Open source as a reference, in contrast, is closer to publishing a conference paper. You describe how you are doing something, publish the source code as a reference, and call it a day. No community building. You don't commit to merging random PRs. You don't commit to fielding questions on issue trackers. It's a statement that what you are doing is working for you, that other engineers might benefit from similar patterns, and a jump start for motivated engineers to figure out how to apply the pattern themselves. You're contributing to the commons under a permissive license for the cost of a conference road show and a "cleanup" of the code to ensure you aren't leaking anything sensitive in your SCM history. I feel a lot more software would make it into the commons if we normalized this form of OSS.

"Open source as a funnel" is probably the most sustainable OSS model IMH(umble)O. "OSS funnel projects are associated with a vendor that sells services and products in that ecosystem. The services are particularly useful for companies building on top of OSS. If you are a small-ish org, every dependency you're bringing in is a pretty big risk. You have to have internal talent capable of maintaining the entire software stack. "OSS as a line item" and "OSS as a reference" do not give you any guarantees from the project. The maintainers aren't your employees and they owe you nothing. You often have no way to pay maintainers to solve your problems. A show stopper bug in those projects can bury your company. In contrast, "OSS as a funnel" has a vendor you can reach out to for consulting/contracting services to elastically scale out your engineering org for bugs in the stack. In the Node.js ecosystem, NearForm is a great example IMHO. They are maintainers on a pretty large catalogue of software (i.e. fastify). You can bring that into your architecture knowing that, if you end up blocked on a bug your team doesn't have the expertise to solve, you have a vendor you can reach out to and pay to solve your problem.

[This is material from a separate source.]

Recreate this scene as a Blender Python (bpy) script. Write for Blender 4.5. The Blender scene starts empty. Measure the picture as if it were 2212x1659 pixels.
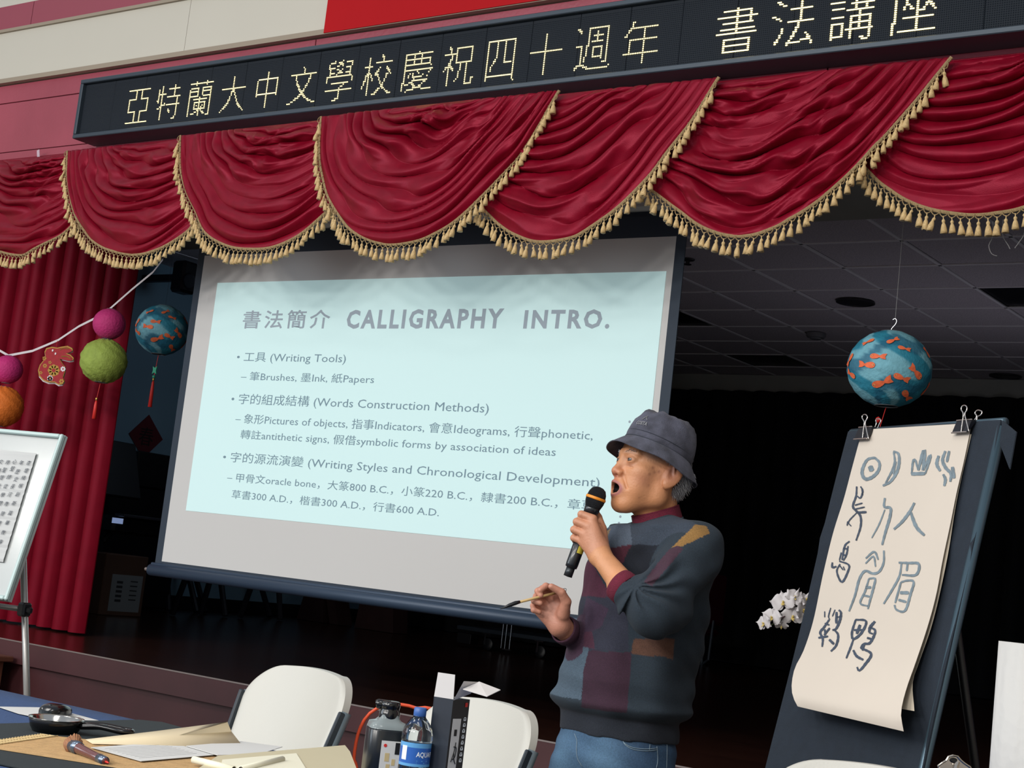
import bpy, math, random
import numpy as np
from mathutils import Vector, Matrix

SC = bpy.context.scene
COL = SC.collection
PI = math.pi

# ------------------------------------------------------------------ camera
F_PX, CXP, CYP = 3336.0, 1106.0, 829.5
def _cd(u, v):
    d = np.array([u-CXP, -(v-CYP), -F_PX]); return d/np.linalg.norm(d)
_ax = -_cd(-3510, 715)
_az = _cd(4163, -25900); _az = _az - _ax*np.dot(_az, _ax); _az /= np.linalg.norm(_az)
_ay = np.cross(_az, _ax)
RCW = np.array([_ax, _ay, _az])            # camera -> world
CAM = np.array([0.0, 0.0, 1.15])
cam_d = bpy.data.cameras.new('camera'); cam = bpy.data.objects.new('camera', cam_d); COL.objects.link(cam)
mw = Matrix.Identity(4)
for i in range(3):
    for j in range(3): mw[i][j] = RCW[i][j]
    mw[i][3] = CAM[i]
cam.matrix_world = mw
cam_d.sensor_width = 36.0; cam_d.lens = F_PX/2212*36.0
cam_d.clip_start = 0.05; cam_d.clip_end = 60
SC.camera = cam

def ray(u, v): return RCW @ _cd(u, v)
def onY(u, v, y): d = ray(u, v); return CAM + d*(y-CAM[1])/d[1]
def onZ(u, v, z): d = ray(u, v); return CAM + d*(z-CAM[2])/d[2]
def onX(u, v, x): d = ray(u, v); return CAM + d*(x-CAM[0])/d[0]
def dep(u, v, t): return CAM + RCW @ np.array([u-CXP, -(v-CYP), -F_PX])*(t/F_PX)
def onP(u, v, p0, n): d = ray(u, v); return CAM + d*(np.dot(np.array(p0)-CAM, n)/np.dot(d, n))

# ------------------------------------------------------------------ world, lights, exposure
def srgb(c):
    r = []
    for x in c[:3]:
        x = x/255.0
        r.append(x/12.92 if x <= .04045 else ((x+.055)/1.055)**2.4)
    return (r[0], r[1], r[2], 1.0)
W = bpy.data.worlds.new('world'); SC.world = W; W.use_nodes = True
W.node_tree.nodes['Background'].inputs[0].default_value = srgb((205, 215, 228))
W.node_tree.nodes['Background'].inputs[1].default_value = 0.62
def area(name, loc, rot, sx, sy, e, col):
    l = bpy.data.lights.new(name, 'AREA'); l.shape = 'RECTANGLE'; l.size = sx; l.size_y = sy; l.energy = e; l.color = col
    o = bpy.data.objects.new(name, l); COL.objects.link(o); o.location = loc; o.rotation_euler = rot; return o
for ix, x in enumerate((-6.5, -3.6, -0.7)):
    for iy, y in enumerate((0.6, -2.8, -6.4)):
        area('hall_light', (x, y, 4.3), (math.radians((0, 18, 34)[iy]), 0, 0), 1.2, 0.6, (34, 95, 190)[iy], (1.0, .97, .92))
area('hall_left_fill', (-8.5, -2.0, 2.6), (math.radians(68), 0, math.radians(-48)), 3.5, 2.0, 120, (.80, .90, 1.0))  # added low side fill towards the stage front; no real window there
SC.view_settings.view_transform = 'Standard'; SC.view_settings.look = 'None'
SC.view_settings.gamma = 1.0; SC.view_settings.use_curve_mapping = False
SC.view_settings.exposure = 0.0

area('stage_wall_fill', (-6.9, 7.8, 2.9), (0, math.radians(62), 0), .5, .5, 2.2, (.62, .80, 1.0))  # unseen fill lamp added to lift the dark left stage wall
area('stage_ceiling_fill', (-3.2, 9.6, 1.5), (math.radians(180), 0, 0), 1.6, 1.6, 2.8, (.86, .84, 1.0))  # added hidden fill, aimed up to brighten the stage ceiling tiles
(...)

Sometimes line item OSS projects foster an ecosystem of vendors which in turn checks the OSS as a funnel box. For example, with GraphQL and React, you can't pay Facebook but someone out there will take your money to solve your problems.

I do consulting/contracting in the Node.js space and, when I bring modules into my client's architecture, having a vendor associated with the module is front-of-mind for me. I know I'm not leaving them with technical debt they have no way out of if something goes sideways. They always have me and they have a 3rd party vendor they can reach out to as well.